End of the Line

Speaking Dixie

A few choice words on agrarian expressions

Illustration: Barry Blitt


I am no match for nature. If a rabbit wants to get into my vegetable plot badly enough—and he does—he is going to get into it. In broad daylight. While I watch. And he knows I’m watching, because I’m yelling at him. I chase him out and he gives me this “Oh, come on,” look. I fix the hole he exits through and he has already found, or made, or hired someone to make, another one. He knows if I were going to shoot him, I would have by now.

They tell me on the radio it’s wrong even to use a Have-a-Heart trap, because relocating an animal leaves him disoriented and vulnerable to predators. This rabbit looks pretty cosmopolitan to me, but I don’t want to lie awake at night picturing a bunny crying his little eyes out, jumping at the slightest sound, and wondering whether he will ever again see his poor old mother (who, although in her age and grief she can barely hop, must now go to my garden herself for lettuce). I put out fox urine, from the garden store, but maybe I will succeed only in attracting kinky foxes.

Why do I put up with all this? I’m a writer. I need to observe plants and animals firsthand so that I can use figures of speech involving them, without making the sort of faux pas that a guy in a bar has just made in a cartoon I keep on the refrigerator. This guy is sitting next to two animals, one of which is telling him, “No, I’m afraid I don’t know how much wood a woodchuck could chuck. We’re beavers.”
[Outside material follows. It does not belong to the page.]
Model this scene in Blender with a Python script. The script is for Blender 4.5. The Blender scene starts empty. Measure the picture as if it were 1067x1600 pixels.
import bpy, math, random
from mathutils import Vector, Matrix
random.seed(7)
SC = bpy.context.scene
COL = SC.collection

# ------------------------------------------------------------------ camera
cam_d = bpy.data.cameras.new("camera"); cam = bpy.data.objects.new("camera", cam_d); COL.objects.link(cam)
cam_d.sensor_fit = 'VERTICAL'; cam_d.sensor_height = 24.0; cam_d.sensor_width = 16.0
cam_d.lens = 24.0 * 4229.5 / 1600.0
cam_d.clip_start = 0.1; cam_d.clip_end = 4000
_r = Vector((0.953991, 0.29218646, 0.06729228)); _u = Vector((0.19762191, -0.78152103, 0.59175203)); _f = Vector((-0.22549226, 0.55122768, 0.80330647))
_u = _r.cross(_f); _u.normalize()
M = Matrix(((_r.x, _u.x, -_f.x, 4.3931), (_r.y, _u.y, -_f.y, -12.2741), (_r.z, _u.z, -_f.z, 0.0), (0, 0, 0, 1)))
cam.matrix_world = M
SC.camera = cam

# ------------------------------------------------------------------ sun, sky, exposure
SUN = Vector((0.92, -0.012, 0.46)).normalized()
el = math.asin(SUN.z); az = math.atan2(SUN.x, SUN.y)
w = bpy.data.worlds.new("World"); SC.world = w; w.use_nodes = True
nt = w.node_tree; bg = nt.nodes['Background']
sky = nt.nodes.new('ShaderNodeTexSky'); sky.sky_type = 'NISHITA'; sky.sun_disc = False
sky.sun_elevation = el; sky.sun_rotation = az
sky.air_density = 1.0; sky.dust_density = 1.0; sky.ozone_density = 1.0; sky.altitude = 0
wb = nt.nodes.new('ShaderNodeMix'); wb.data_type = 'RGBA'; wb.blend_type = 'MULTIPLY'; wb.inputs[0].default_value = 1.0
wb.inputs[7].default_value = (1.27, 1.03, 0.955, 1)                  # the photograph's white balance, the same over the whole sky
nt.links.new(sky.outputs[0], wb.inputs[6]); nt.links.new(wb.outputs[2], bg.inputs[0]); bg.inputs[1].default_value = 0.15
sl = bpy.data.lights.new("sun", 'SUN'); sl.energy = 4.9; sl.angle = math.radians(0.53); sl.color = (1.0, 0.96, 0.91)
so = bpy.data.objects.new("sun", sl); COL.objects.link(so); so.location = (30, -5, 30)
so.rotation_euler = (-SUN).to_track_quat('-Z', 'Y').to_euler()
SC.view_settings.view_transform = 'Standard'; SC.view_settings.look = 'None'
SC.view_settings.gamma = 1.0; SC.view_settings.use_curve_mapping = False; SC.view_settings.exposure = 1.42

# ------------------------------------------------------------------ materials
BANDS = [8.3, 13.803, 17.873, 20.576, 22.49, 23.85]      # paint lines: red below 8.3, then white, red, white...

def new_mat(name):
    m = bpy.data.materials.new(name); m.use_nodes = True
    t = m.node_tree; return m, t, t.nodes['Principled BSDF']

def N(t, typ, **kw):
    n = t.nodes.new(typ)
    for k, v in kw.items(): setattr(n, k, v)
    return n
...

Lots of people would make that kind of mistake today. Say “grinning like a mule eating briars” and they will give you a blank look. So I was glad to have my attention drawn to a list of 106 “agrarian expressions” that originated, I am told, over dinner among Cot Campbell, president of Aiken, South Carolina’s Dogwood Stable, and friends.

“Adam’s off ox,” “ducks in a row,” “easier than shooting ducks in a barrel,” and so on. I applaud such conservational work, and would like to add three notes.

*Why is it Adam’s off ox that people say they wouldn’t know someone from? The off ox, of two yoked together, is the one on the right, further from the driver—the driver gets a lot less closely acquainted with him than with the near ox. Why doesn’t the driver position himself directly behind the team and give both oxen equal attention? If he’s plowing, he would stumble over the furrow. If he’s pulling up rocks or stumps, he’d be in the way of the rock or stump. If he’s driving an oxen-pulled cart, I guess it’s just traditional for the driver to sit to the left, at least in this country. At any rate he needs to address only one ox because the other one can’t do anything but go along. And if the driver walked to the right of the team, he’d have to reach across his body with the whip. I guess there are no left-handed ox-drivers, just as there are no left-handed-throwing shortstops.

*As to “ducks in a row,” my late neighbor Jack Stanton told me that a species of duck nests in a tree until the eggs hatch. He found that out when he was mowing someone’s lawn and saw a duck drop to the ground from a crook ten feet up a big maple. The duck moved away a few feet, and then a fuzzball landed, in a heap, in the spot where the duck had landed. The fuzzball pulled itself together and joined the duck. Then another fuzzball and another, at intervals of about a minute, each one waiting until the previous one got out of the way and the mother gave a quack. When she had ten of them lined up, she led them across the road to the pond where she would teach them to find food and fly. Jack said it was the best thing he had ever watched.

*Haven’t you always heard of shooting fish in a barrel? Shooting ducks in a barrel—even just arranging the whole thing—sounds like a lot of trouble, in fact, unless they’re sedated. I for one would never consider shooting ducks in a barrel, not after hearing Jack Stanton’s story.